● COLLECTED MATERIAL:
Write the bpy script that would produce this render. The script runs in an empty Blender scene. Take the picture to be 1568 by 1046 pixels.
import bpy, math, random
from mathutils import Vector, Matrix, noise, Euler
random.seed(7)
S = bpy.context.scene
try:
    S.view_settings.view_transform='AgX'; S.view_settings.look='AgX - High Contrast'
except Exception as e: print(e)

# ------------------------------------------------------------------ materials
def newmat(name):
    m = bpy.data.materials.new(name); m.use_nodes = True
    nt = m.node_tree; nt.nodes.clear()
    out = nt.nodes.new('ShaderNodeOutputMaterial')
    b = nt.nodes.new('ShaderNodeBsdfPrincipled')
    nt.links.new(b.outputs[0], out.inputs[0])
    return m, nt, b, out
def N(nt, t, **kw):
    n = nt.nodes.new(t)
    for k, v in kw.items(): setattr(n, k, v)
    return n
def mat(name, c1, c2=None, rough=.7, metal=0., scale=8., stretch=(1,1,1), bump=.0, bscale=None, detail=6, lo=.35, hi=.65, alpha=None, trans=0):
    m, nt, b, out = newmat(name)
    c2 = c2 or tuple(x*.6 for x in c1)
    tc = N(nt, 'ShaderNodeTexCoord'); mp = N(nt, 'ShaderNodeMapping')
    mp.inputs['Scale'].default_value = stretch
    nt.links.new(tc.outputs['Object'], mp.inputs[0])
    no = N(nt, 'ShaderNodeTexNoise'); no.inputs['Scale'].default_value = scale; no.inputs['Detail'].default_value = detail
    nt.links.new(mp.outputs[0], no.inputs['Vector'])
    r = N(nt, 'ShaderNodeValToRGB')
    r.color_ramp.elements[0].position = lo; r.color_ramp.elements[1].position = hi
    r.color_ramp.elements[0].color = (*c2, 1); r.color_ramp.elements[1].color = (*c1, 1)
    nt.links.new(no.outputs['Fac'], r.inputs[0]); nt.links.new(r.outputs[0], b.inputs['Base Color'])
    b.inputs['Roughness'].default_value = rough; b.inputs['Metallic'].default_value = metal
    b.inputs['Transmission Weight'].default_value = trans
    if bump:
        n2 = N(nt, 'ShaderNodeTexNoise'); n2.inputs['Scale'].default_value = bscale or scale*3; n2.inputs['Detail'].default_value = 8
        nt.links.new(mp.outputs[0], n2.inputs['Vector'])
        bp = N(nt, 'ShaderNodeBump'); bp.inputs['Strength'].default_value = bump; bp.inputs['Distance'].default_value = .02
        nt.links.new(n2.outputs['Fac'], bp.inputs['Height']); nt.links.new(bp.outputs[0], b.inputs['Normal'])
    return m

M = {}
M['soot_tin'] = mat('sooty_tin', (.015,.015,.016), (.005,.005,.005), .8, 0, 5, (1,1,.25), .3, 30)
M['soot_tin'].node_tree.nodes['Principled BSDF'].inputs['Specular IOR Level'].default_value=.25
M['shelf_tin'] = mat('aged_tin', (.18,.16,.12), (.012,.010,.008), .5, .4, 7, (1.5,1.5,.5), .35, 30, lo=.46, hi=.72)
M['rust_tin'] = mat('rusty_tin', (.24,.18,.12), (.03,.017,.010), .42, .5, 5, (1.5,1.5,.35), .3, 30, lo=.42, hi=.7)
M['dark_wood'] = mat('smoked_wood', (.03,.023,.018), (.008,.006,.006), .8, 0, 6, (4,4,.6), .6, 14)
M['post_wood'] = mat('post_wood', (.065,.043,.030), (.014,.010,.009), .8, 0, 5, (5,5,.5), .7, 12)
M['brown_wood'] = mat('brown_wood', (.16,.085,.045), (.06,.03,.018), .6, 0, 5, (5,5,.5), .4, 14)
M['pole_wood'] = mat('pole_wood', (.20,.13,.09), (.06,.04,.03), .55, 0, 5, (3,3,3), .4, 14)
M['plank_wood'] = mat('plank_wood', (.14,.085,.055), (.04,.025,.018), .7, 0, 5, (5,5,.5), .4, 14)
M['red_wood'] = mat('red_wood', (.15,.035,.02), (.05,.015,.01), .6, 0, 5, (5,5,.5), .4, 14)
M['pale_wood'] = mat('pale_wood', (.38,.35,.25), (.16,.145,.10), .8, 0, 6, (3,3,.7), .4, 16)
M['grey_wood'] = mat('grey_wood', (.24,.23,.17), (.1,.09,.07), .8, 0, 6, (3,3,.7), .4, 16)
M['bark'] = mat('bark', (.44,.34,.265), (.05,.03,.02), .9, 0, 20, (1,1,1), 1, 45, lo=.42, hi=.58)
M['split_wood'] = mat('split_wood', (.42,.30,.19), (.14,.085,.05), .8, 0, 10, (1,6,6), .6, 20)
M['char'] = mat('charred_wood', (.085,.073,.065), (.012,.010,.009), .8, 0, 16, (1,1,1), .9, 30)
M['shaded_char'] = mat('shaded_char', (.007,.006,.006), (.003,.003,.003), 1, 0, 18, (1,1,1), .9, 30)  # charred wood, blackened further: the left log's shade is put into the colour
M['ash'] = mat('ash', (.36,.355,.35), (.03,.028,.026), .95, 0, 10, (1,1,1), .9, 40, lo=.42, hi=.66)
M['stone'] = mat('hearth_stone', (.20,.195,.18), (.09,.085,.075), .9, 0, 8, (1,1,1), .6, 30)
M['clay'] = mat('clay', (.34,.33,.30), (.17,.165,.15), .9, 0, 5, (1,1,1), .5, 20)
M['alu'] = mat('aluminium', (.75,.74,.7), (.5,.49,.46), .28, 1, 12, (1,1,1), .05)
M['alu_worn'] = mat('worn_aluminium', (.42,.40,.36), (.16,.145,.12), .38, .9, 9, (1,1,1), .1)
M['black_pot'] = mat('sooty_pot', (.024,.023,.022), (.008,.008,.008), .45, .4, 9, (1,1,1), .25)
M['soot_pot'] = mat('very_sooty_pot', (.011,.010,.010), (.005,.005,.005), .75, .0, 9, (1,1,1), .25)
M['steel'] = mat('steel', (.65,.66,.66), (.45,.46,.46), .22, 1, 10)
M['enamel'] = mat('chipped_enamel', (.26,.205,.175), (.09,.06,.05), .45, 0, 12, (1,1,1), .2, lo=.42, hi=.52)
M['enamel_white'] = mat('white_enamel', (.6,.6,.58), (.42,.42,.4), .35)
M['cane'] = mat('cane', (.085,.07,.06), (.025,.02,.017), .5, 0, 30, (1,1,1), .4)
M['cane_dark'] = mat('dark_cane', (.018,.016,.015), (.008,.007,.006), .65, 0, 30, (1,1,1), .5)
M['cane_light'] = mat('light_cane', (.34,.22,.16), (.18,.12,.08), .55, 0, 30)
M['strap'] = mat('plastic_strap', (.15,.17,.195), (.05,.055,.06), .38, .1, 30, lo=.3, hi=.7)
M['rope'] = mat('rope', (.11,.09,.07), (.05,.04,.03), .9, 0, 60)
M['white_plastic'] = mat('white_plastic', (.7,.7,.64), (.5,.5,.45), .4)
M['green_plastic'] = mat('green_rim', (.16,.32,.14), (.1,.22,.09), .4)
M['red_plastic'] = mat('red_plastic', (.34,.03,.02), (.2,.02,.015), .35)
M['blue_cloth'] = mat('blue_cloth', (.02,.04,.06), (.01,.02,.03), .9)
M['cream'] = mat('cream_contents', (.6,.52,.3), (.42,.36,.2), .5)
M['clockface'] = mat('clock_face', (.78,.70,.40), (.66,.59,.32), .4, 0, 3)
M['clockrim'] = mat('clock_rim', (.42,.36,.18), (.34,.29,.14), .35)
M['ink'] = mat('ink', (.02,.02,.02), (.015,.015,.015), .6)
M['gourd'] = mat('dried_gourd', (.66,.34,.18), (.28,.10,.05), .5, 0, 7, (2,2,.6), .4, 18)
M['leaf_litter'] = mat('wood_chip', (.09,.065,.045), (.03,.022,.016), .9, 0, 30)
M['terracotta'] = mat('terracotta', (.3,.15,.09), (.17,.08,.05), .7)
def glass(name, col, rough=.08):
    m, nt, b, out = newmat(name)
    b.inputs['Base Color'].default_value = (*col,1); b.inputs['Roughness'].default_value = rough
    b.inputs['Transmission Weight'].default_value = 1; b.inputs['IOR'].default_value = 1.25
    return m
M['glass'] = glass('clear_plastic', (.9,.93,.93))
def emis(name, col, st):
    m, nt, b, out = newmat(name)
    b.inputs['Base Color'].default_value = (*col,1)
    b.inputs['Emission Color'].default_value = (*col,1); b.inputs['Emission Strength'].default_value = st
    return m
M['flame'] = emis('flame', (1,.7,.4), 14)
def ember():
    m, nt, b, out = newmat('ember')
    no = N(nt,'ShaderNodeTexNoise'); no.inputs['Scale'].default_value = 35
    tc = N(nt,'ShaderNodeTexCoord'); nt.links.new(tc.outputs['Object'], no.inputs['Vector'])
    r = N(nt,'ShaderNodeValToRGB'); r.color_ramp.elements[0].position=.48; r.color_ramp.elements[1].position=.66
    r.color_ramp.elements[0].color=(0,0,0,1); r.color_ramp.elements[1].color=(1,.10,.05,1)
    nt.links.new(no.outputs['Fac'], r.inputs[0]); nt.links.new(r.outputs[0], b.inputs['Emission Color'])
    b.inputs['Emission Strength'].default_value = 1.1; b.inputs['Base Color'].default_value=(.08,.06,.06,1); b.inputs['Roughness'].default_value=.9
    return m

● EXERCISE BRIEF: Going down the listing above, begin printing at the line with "(1,1,.25), .3, 30)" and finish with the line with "BSDF'].inputs['Specular IOR Level'].default_value=.25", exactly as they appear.

● OUTPUT FOR THIS EXERCISE:
M['soot_tin'] = mat('sooty_tin', (.015,.015,.016), (.005,.005,.005), .8, 0, 5, (1,1,.25), .3, 30)
M['soot_tin'].node_tree.nodes['Principled BSDF'].inputs['Specular IOR Level'].default_value=.25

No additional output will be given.